Учитывая это, Кремль поступил бы очень неосмотрительно, оставив Навального на свободе: пример того же Сергея Удальцова показывает, что тюремный срок для активного участника и инициатора протестов, казавшийся в 2013 году чуть ли не невозможным, мало тронул российскую общественность, а сам активист, отбыв четыре с половиной года в заключении, почти исчез из медийного пространства. Однако давать какие-то конкретные предсказания о судьбе Навального сейчас рано: хорошо известно, что судебные решения в отношении него часто диссонируют со сложившейся в России практикой по соответствующим вопросам.

Переходя к итогам, я бы сказал, что 17 января 2021 года Россия, наверное, вступила в некую новую стадию своего развития – но речь скорее идет о начале «третьего десятилетия» Владимира Путина у власти, которое окажется более репрессивным, чем первые два. Сейчас Кремль не может предложить россиянам никакой «позитивной легитимации» правления Путина (экономический рост в задушенной силовиками стране маловероятен, а продолжение «имперского ренессанса» невозможно), но при этом «негативная легитимация» (желание населения сохранить хотя бы нынешний уровень жизни, а также иллюзии российского «величия») остается весьма серьезной.

Владимир Путин. Фото AFP/Scanpix/LETA

Опираясь на экономические и политические достижения 2000-х и 2010-х годов, Кремль может позволить себе усиливать давление на недовольных, все более ограничивая возможности протеста. Я хочу обратить особое внимание на то, что население хотя бы в какой-то мере готово реагировать на фальсификации выборов (это подтверждалось много раз в России и в постсоветских странах – в Киеве в 2004-2005 годах, Москве в 2011-2012-м, в Минске в 2020-м) или на аресты популярных избранных политиков (как в Хабаровске в прошлом году), но почти индифферентно к недопуску опасных кандидатов до участия в электоральных кампаниях.

Поэтому наивно надеяться на «эпохальность» 2021 года в связи с приближающимися выборами в Государственную Думу, которые окажутся еще менее интригующими, чем предыдущие. Не меньшую роль играет и то, что пандемия и экономические трудности вызывают концентрацию внимания людей на текущих проблемах и отвлекают все больше сил на их решение – и потому я не рискнул бы предположить, что протест получит, помимо политической, и экономическую составляющую (а акцент на борьбу против коррупции, сделанный Навальным в своей работе, вряд ли сможет мобилизовать общество, бóльшая часть которого, увы, уверена в том, что воровство власть предержащих естественно и непреодолимо).

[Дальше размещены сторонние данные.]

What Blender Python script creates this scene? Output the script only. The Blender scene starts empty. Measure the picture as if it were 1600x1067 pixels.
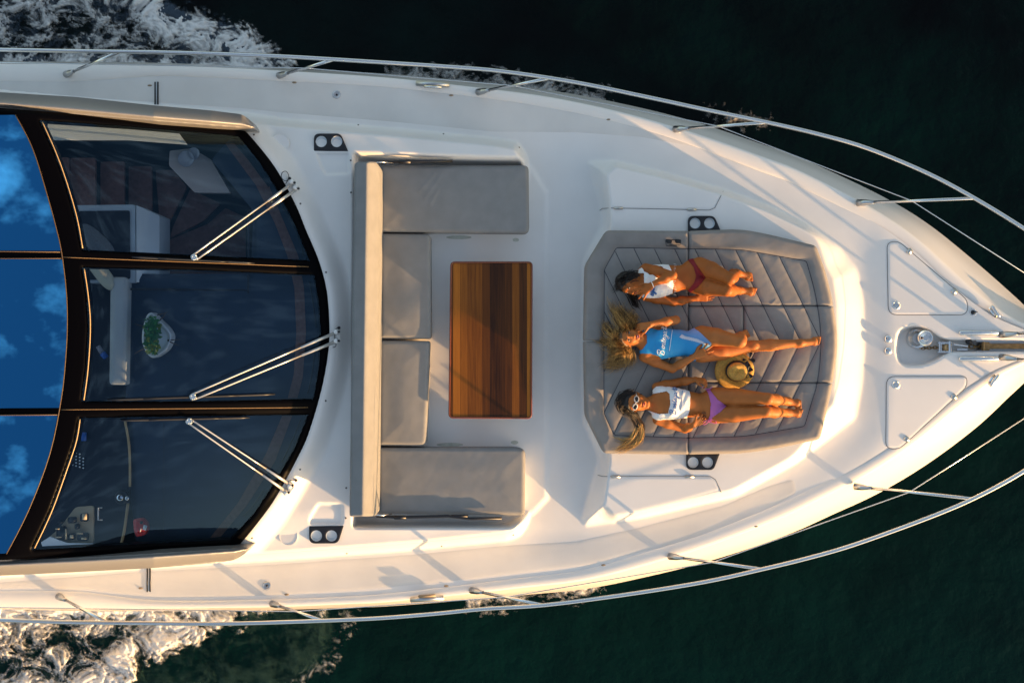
import bpy, bmesh, math, random
import numpy as np
from mathutils import Vector, noise
import openvdb

rnd = random.Random(7)
NR = np.random.RandomState(5)
SC = bpy.context.scene
COL = SC.collection

# ------------------------------------------------------------------ camera, sky, sun
H = 9.5                       # camera height above the sun pad level (z = 0)
S0 = 190.0                    # photograph pixels per metre at z = 0
cam = bpy.data.cameras.new('camera')
cam.sensor_width = 36.0
cam.lens = 36.0 * H / (1600.0 / S0)
cam.clip_end = 2000.0
co = bpy.data.objects.new('camera', cam)
co.location = (0, 0, H)
COL.objects.link(co)
SC.camera = co

SUN_EL, SUN_AZ = math.radians(6.2), math.radians(-33.0)      # azimuth measured from +X towards +Y
sv = Vector((math.cos(SUN_EL) * math.cos(SUN_AZ), math.cos(SUN_EL) * math.sin(SUN_AZ), math.sin(SUN_EL)))
w = bpy.data.worlds.new('World')
SC.world = w
w.use_nodes = True
nt = w.node_tree
bg = nt.nodes['Background']
sky = nt.nodes.new('ShaderNodeTexSky')
sky.sky_type = 'NISHITA'
sky.sun_disc = False
sky.sun_elevation = SUN_EL
sky.sun_rotation = math.radians(90) - SUN_AZ
sky.dust_density = 1.8
sky.ozone_density = 1.3
tc = nt.nodes.new('ShaderNodeTexCoord')
nz = nt.nodes.new('ShaderNodeTexNoise')
nz.inputs['Scale'].default_value = 19.0
nz.inputs['Detail'].default_value = 6.0
nz.inputs['Roughness'].default_value = 0.6
rmp = nt.nodes.new('ShaderNodeMapRange')
rmp.inputs['From Min'].default_value = 0.50
rmp.inputs['From Max'].default_value = 0.80
rmp.inputs['To Max'].default_value = 0.75
mx = nt.nodes.new('ShaderNodeMix')
mx.data_type = 'RGBA'
mx.inputs['B'].default_value = (5.9, 5.9, 6.1, 1)
nt.links.new(tc.outputs['Generated'], nz.inputs['Vector'])
nt.links.new(nz.outputs['Fac'], rmp.inputs['Value'])
nt.links.new(rmp.outputs['Result'], mx.inputs['Factor'])
nt.links.new(sky.outputs['Color'], mx.inputs['A'])
nt.links.new(mx.outputs['Result'], bg.inputs['Color'])
bg.inputs['Strength'].default_value = 0.15

sl = bpy.data.lights.new('sun', 'SUN')
sl.energy = 4.5
sl.angle = math.radians(0.6)
sl.color = (1.0, 0.58, 0.25)
so = bpy.data.objects.new('sun', sl)
so.rotation_euler = sv.to_track_quat('Z', 'Y').to_euler()
so.location = (6, -6, 5)
COL.objects.link(so)
SC.view_settings.view_transform = 'Standard'
SC.view_settings.look = 'None'
SC.view_settings.exposure = 1.28
SC.view_settings.gamma = 1.0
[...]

Алексей Навальный стал, на мой взгляд, главной фигурой российского протеста 2010-х годов – периода, в течение которого путинский режим определялся, следует ли ему переходить от задабривания населения к жесткому диктаторскому контролю над ним. Сейчас выбор сделан – и в новых условиях возможности Алексея выглядят весьма ограниченными. Я, как и многие другие, восхищаюсь его личной смелостью и его гражданской позицией, но не верю в то, что они помогут изменить Россию даже в среднесрочной перспективе.

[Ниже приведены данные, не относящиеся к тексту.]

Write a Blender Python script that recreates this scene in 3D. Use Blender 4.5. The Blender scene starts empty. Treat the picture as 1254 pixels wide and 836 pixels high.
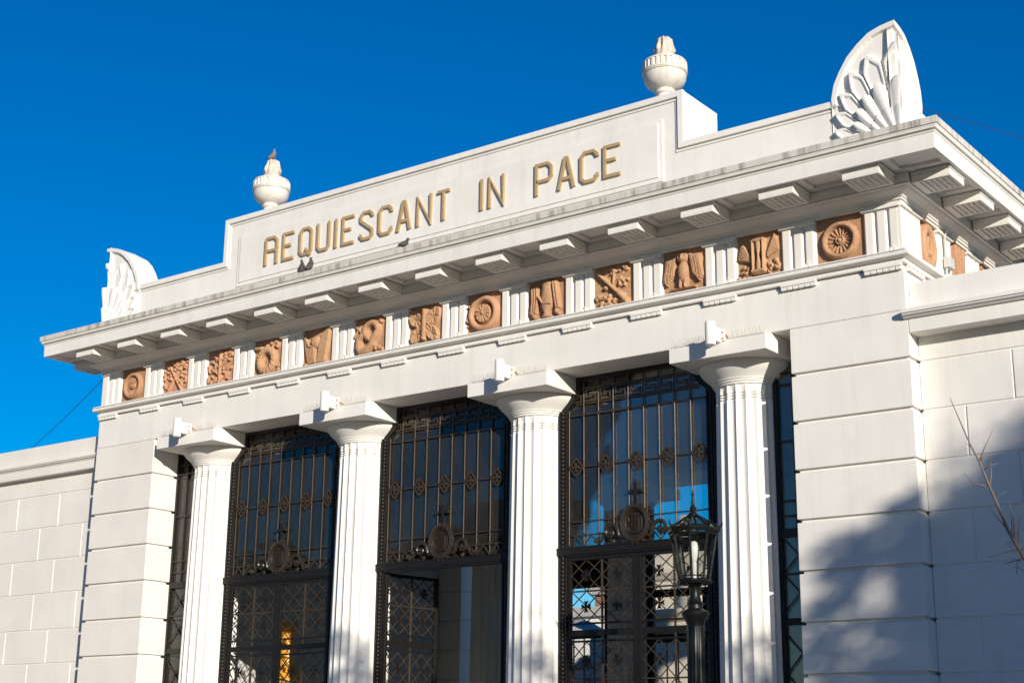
import bpy, bmesh, math, random
import numpy as np
from mathutils import Vector, Matrix
random.seed(7); rng = np.random.default_rng(7)
S = bpy.context.scene
COL = S.collection
PI = math.pi
rad = math.radians

# ------------------------------------------------------------------ helpers
class MB:
    def __init__(s): s.v = []; s.f = []
    def add(s, vs, fs):
        o = len(s.v); s.v.extend([tuple(map(float, p)) for p in vs]); s.f.extend([tuple(i + o for i in f) for f in fs]); return s
    def box(s, x0, x1, y0, y1, z0, z1):
        return s.add([(x0,y0,z0),(x1,y0,z0),(x1,y1,z0),(x0,y1,z0),(x0,y0,z1),(x1,y0,z1),(x1,y1,z1),(x0,y1,z1)],
              [(0,3,2,1),(4,5,6,7),(0,1,5,4),(1,2,6,5),(2,3,7,6),(3,0,4,7)])
    def prism(s, poly, a0, a1, axis='y'):
        n = len(poly)
        def P(p, a):
            return (p[0], a, p[1]) if axis == 'y' else ((a, p[0], p[1]) if axis == 'x' else (p[0], p[1], a))
        vs = [P(p, a0) for p in poly] + [P(p, a1) for p in poly]
        fs = [tuple(range(n)), tuple(range(2*n-1, n-1, -1))] + [(i, i+n, (i+1) % n + n, (i+1) % n) for i in range(n)]
        return s.add(vs, fs)
    def ring(s, prof, rect, closed=True):
        x0, x1, y0, y1 = rect; n = len(prof); vs = []
        for o, z in prof:
            vs += [(x0-o, y0-o, z), (x1+o, y0-o, z), (x1+o, y1+o, z), (x0-o, y1+o, z)]
        fs = []
        for i in range(n if closed else n-1):
            j = (i+1) % n
            for k in range(4):
                l = (k+1) % 4
                fs.append((4*i+k, 4*i+l, 4*j+l, 4*j+k))
        return s.add(vs, fs)
    def lathe(s, prof, n=32, c=(0,0,0), rf=None, cap=True):
        vs = []
        for r, z in prof:
            for k in range(n):
                a = 2*PI*k/n
                rr = r if rf is None else rf(r, z, a)
                vs.append((c[0]+rr*math.cos(a), c[1]+rr*math.sin(a), c[2]+z))
        fs = [(i*n+k, i*n+(k+1) % n, (i+1)*n+(k+1) % n, (i+1)*n+k) for i in range(len(prof)-1) for k in range(n)]
        if cap: fs += [tuple(range(n-1, -1, -1)), tuple((len(prof)-1)*n+k for k in range(n))]
        return s.add(vs, fs)
    def tube(s, pts, r, n=8):
        pts = [Vector(p) for p in pts]
        rs = r if isinstance(r, (list, tuple)) else [r]*len(pts)
        vs = []; up = None
        for i, p in enumerate(pts):
            t = (pts[min(i+1, len(pts)-1)] - pts[max(i-1, 0)]).normalized()
            if up is None:
                up = t.cross(Vector((0,0,1)) if abs(t.z) < .9 else Vector((1,0,0))).normalized()
            up = (up - t*up.dot(t)).normalized(); w = t.cross(up)
            for k in range(n):
                a = 2*PI*k/n
                vs.append(p + (up*math.cos(a) + w*math.sin(a))*rs[i])
        fs = [(i*n+k, i*n+(k+1) % n, (i+1)*n+(k+1) % n, (i+1)*n+k) for i in range(len(pts)-1) for k in range(n)]
        fs += [tuple(range(n-1, -1, -1)), tuple((len(pts)-1)*n+k for k in range(n))]
        return s.add(vs, fs)
    def bar(s, p0, p1, w, y0, y1):           # flat bar in the XZ plane, width w, from y0 to y1
        (ax, az), (bx, bz) = p0, p1
        dx, dz = bx-ax, bz-az; l = math.hypot(dx, dz); nx, nz = -dz/l*w/2, dx/l*w/2
        return s.prism([(ax-nx,az-nz),(bx-nx,bz-nz),(bx+nx,bz+nz),(ax+nx,az+nz)], y0, y1)
    def ball(s, c, r, n=10, m=6, sc=(1,1,1)):
        prof = [(r*math.sin(PI*(i+.02)/(m+.04)), -r*math.cos(PI*(i+.02)/(m+.04))) for i in range(m+1)]
        o = len(s.v); s.lathe(prof, n)
        for i in range(o, len(s.v)):
            x, y, z = s.v[i]; s.v[i] = (c[0]+x*sc[0], c[1]+y*sc[1], c[2]+z*sc[2])
        return s
    def grid(s, P):                           # P: array (n,m,3)
        n, m, _ = P.shape
        return s.add(P.reshape(-1, 3), [(i*m+j, i*m+j+1, (i+1)*m+j+1, (i+1)*m+j) for i in range(n-1) for j in range(m-1)])
    def build(s, name, mat, parent=None, origin=(0,0,0), smooth=False, bevel=0, loc=(0,0,0), rotz=0, auto=False, fixn=True):
        me = bpy.data.meshes.new(name)
        me.from_pydata([(x-origin[0], y-origin[1], z-origin[2]) for x, y, z in s.v], [], s.f)
        if fixn:
            bm = bmesh.new(); bm.from_mesh(me); bmesh.ops.recalc_face_normals(bm, faces=bm.faces); bm.to_mesh(me); bm.free()
        me.materials.append(mat)
        o = bpy.data.objects.new(name, me); COL.objects.link(o)
        o.location = loc; o.rotation_euler = (0, 0, rotz)
        if parent: o.parent = parent
        if smooth or auto:
            me.polygons.foreach_set('use_smooth', [True]*len(me.polygons))
            if auto: me.set_sharp_from_angle(angle=rad(32))
        if bevel:
            b = o.modifiers.new('bevel', 'BEVEL'); b.width = bevel; b.segments = 2; b.limit_method = 'ANGLE'; b.angle_limit = rad(40); b.harden_normals = False
        return o

def empty(name, loc=(0,0,0), label=None, cat=None, group=None, rotz=0):
    o = bpy.data.objects.new(name, None); COL.objects.link(o); o.location = loc; o.rotation_euler = (0,0,rotz); o.empty_display_size = .2
    return tag(o, label, cat, group)
def tag(o, label=None, cat=None, group=None, kind=None):
    if label: o['label'] = label
    if cat: o['category'] = cat
    if group: o['group'] = group
    if kind: o['kind'] = kind
    return o
def copy_tree(o, parent=None, loc=None):
    c = o.copy(); COL.objects.link(c)
    if parent: c.parent = parent
    if loc is not None: c.location = loc
    for ch in list(o.children): copy_tree(ch, c)
    return c

# ------------------------------------------------------------------ materials
def newmat(name):
    m = bpy.data.materials.new(name); m.use_nodes = True; nt = m.node_tree
    return m, nt, nt.nodes['Principled BSDF']
def N(nt, t, **kw):
    n = nt.nodes.new(t)
    for k, v in kw.items():
        if k in n.inputs.keys() if isinstance(k, str) and hasattr(n, 'inputs') else False: n.inputs[k].default_value = v
        else: setattr(n, k, v)
    return n
def pos(nt, scale=(1,1,1)):
    g = nt.nodes.new('ShaderNodeTexCoord') if False else nt.nodes.new('ShaderNodeNewGeometry')
    mp = nt.nodes.new('ShaderNodeMapping'); mp.inputs['Scale'].default_value = scale
    nt.links.new(g.outputs['Position'], mp.inputs['Vector']); return mp.outputs['Vector']
def noise(nt, vec, scale, detail=6, rough=.6, dist=0):
    n = nt.nodes.new('ShaderNodeTexNoise'); n.inputs['Scale'].default_value = scale; n.inputs['Detail'].default_value = detail
    n.inputs['Roughness'].default_value = rough; n.inputs['Distortion'].default_value = dist
    nt.links.new(vec, n.inputs['Vector']); return n.outputs['Fac']
def ramp(nt, fac, stops):
    r = nt.nodes.new('ShaderNodeValToRGB'); e = r.color_ramp.elements
    while len(e) < len(stops): e.new(.5)
    for el, (p, c) in zip(e, stops): el.position = p; el.color = (*c, 1) if len(c) == 3 else c
    nt.links.new(fac, r.inputs['Fac']); return r.outputs['Color']
def mix(nt, a, b, fac, mode='MIX'):
    m = nt.nodes.new('ShaderNodeMix'); m.data_type = 'RGBA'; m.blend_type = mode
    for sock, v in ((m.inputs[6], a), (m.inputs[7], b)):
        if isinstance(v, tuple): sock.default_value = (*v, 1)
        else: nt.links.new(v, sock)
    if isinstance(fac, (int, float)): m.inputs[0].default_value = fac
    else: nt.links.new(fac, m.inputs[0])
    return m.outputs[2]
def bump(nt, bs, h, strength=.3, dist=.01):
    b = nt.nodes.new('ShaderNodeBump'); b.inputs['Strength'].default_value = strength; b.inputs['Distance'].default_value = dist
    nt.links.new(h, b.inputs['Height']); nt.links.new(b.outputs['Normal'], bs.inputs['Normal'])

def stone_paint(name, base, dirt, streak, spots=.0, rough=.65, bstr=.25, lo=.5, hi=.78):
    m, nt, bs = newmat(name)
    p = pos(nt)
    n1 = noise(nt, p, 1.3, 5, .6); n2 = noise(nt, p, 22, 5, .65)
    c = mix(nt, base, tuple(x*.90 for x in base), ramp(nt, n1, [(.35,(0,0,0)), (.75,(1,1,1))]))
    st = noise(nt, pos(nt, (9,9,.55)), 1.0, 5, .65)
    c = mix(nt, c, dirt, mix(nt, (0,0,0), ramp(nt, st, [(lo,(0,0,0)), (hi,(1,1,1))]), streak))
    g = noise(nt, p, 5.5, 8, .72, .6)
    c = mix(nt, c, tuple(x*.55 for x in dirt), mix(nt, (0,0,0), ramp(nt, g, [(.66,(0,0,0)), (.74,(1,1,1))]), spots))
    nt.links.new(c, bs.inputs['Base Color']); bs.inputs['Roughness'].default_value = rough
    bs.inputs['Specular IOR Level'].default_value = .3
    h = mix(nt, n2, noise(nt, p, 3.0, 3), .5)
    bump(nt, bs, h, bstr, .004)
    return m
W = (.79, .765, .715)
M = {}
M['white'] = stone_paint('white_paint', W, (.48,.43,.36), .22, .16)
M['white_clean'] = stone_paint('white_paint_columns', (.80,.78,.735), (.55,.48,.40), .14, .08)
M['wall'] = stone_paint('wall_paint', (.77,.735,.68), (.55,.49,.42), .16, .08)
M['sima'] = stone_paint('weathered_ledge_paint', (.64,.61,.555), (.17,.14,.11), .8, .45, lo=.48, hi=.68)
M['urn'] = stone_paint('weathered_urn_stone', (.72,.675,.60), (.30,.24,.18), .5, .35)
M['pale_hall'] = stone_paint('hall_paint', (.62,.61,.58), (.4,.37,.33), .2, .1)
M['flame'] = stone_paint('grimy_flame_stone', (.60,.53,.45), (.09,.07,.055), .85, .8)
M['mauso'] = stone_paint('tomb_stone', (.56,.50,.40), (.25,.21,.16), .6, .4)
M['mauso_grey'] = stone_paint('grey_tomb_stone', (.38,.37,.35), (.16,.15,.13), .6, .4)
M['concrete'] = stone_paint('facade_render', (.42,.40,.37), (.25,.23,.2), .4, .2)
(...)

Десять лет назад, в октябре 2010 года, я предсказывал пожизненное правление Путина в стране, которую я называл «обществом без граждан» (см.: Vladislav Inozemtsev. “Russie, une société libre sous contrôle authoritaire” в: Le Monde diplomatique, 2010, № 10 (Octobre), pp. 4–5). Пока этот прогноз оправдывается. Россияне сегодня не ощущают потребности в большей свободе, чем та, которая у них уже есть (а на бытовом уровне Россия остается вполне свободной страной – даже в чем-то более свободной, чем многие западные государства), и вполне осознают опасности, грозящие им в случае «выхода за флажки». Поэтому мы переживаем сейчас не более чем период временной (и локальной) пертурбации, которая не в состоянии изменить общего тренда на превращение России в персоналистское полицейское государство. Для слома этого тренда нужны не ролики о коррупции и не картинные возвращения в страну под софитами прессы, а массовая народная революция, любые предпосылки которой пока отсутствуют.